Start of Dataset excerpt
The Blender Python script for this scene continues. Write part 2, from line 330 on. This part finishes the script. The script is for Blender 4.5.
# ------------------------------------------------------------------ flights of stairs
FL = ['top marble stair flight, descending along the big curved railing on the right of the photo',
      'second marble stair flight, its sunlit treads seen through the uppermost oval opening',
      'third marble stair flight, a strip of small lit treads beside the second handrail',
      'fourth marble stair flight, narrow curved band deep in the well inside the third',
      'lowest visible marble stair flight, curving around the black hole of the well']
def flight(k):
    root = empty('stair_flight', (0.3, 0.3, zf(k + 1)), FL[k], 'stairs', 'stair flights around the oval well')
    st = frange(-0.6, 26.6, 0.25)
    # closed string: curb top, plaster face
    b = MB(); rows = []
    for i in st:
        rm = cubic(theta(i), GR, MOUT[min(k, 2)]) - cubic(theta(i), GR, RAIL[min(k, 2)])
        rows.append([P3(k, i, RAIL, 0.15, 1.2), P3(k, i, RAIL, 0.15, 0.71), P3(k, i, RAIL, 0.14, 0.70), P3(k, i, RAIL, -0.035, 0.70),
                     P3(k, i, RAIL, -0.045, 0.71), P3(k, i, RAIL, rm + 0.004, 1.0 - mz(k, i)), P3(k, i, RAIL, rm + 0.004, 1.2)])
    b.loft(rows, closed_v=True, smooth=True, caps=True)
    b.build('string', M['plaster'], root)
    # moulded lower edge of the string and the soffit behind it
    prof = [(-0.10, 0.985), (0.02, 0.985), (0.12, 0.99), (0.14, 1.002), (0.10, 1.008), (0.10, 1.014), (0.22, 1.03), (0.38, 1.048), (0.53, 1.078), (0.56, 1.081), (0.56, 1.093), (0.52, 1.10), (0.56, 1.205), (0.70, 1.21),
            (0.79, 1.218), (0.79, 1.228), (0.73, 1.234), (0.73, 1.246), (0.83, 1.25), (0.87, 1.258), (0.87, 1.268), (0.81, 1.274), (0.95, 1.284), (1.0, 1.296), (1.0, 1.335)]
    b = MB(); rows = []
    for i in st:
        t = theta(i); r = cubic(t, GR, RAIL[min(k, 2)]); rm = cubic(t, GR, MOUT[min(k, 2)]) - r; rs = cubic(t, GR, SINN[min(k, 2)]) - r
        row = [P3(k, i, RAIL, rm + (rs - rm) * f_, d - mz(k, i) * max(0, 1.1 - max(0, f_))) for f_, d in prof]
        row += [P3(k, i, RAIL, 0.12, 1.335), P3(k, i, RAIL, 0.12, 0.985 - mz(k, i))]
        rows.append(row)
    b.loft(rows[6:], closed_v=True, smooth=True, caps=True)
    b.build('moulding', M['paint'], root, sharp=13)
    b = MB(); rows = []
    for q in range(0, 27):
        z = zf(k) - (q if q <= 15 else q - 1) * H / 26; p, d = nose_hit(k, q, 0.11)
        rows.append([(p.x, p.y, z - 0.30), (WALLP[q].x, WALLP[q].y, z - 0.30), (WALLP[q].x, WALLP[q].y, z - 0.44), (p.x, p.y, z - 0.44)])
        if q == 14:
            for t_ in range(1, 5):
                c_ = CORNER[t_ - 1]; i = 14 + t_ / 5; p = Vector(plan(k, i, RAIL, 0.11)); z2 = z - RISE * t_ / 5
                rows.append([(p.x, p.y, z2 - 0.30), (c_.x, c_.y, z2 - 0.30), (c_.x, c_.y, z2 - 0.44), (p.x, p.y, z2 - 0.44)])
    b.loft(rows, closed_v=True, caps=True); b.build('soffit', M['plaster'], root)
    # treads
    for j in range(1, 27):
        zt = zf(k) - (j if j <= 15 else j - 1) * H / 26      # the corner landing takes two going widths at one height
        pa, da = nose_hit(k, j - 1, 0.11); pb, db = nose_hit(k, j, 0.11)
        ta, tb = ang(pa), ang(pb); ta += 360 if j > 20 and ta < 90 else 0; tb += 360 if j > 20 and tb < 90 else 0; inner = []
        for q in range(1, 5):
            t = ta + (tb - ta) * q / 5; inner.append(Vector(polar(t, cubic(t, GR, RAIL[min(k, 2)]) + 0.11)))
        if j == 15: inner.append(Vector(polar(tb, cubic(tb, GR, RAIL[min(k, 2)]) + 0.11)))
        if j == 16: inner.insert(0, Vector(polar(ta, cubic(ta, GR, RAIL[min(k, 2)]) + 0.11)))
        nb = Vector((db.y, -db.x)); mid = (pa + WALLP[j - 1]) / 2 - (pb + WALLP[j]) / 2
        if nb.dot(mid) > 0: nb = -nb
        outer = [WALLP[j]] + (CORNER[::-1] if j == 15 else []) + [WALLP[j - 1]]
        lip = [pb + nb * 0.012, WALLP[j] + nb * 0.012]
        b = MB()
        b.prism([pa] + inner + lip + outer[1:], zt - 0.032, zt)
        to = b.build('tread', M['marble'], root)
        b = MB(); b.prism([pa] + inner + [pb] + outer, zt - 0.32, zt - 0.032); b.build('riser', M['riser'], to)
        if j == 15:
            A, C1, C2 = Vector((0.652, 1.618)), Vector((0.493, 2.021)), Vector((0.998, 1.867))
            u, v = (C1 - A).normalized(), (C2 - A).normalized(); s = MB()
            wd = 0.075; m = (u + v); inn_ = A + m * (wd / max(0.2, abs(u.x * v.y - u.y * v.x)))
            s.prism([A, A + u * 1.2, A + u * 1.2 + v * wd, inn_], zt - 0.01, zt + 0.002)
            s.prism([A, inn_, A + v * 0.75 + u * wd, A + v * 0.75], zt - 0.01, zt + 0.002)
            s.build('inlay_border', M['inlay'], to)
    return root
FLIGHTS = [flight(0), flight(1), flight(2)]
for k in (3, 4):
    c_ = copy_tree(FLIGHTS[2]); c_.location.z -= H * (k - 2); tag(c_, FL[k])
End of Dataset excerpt
- _Instructions to follow_:
Scan the data above and copy every line with "True" in it.

- _Output of the exercise_:
    b.loft(rows, closed_v=True, smooth=True, caps=True)
    b.loft(rows[6:], closed_v=True, smooth=True, caps=True)
    b.loft(rows, closed_v=True, caps=True); b.build('soffit', M['plaster'], root)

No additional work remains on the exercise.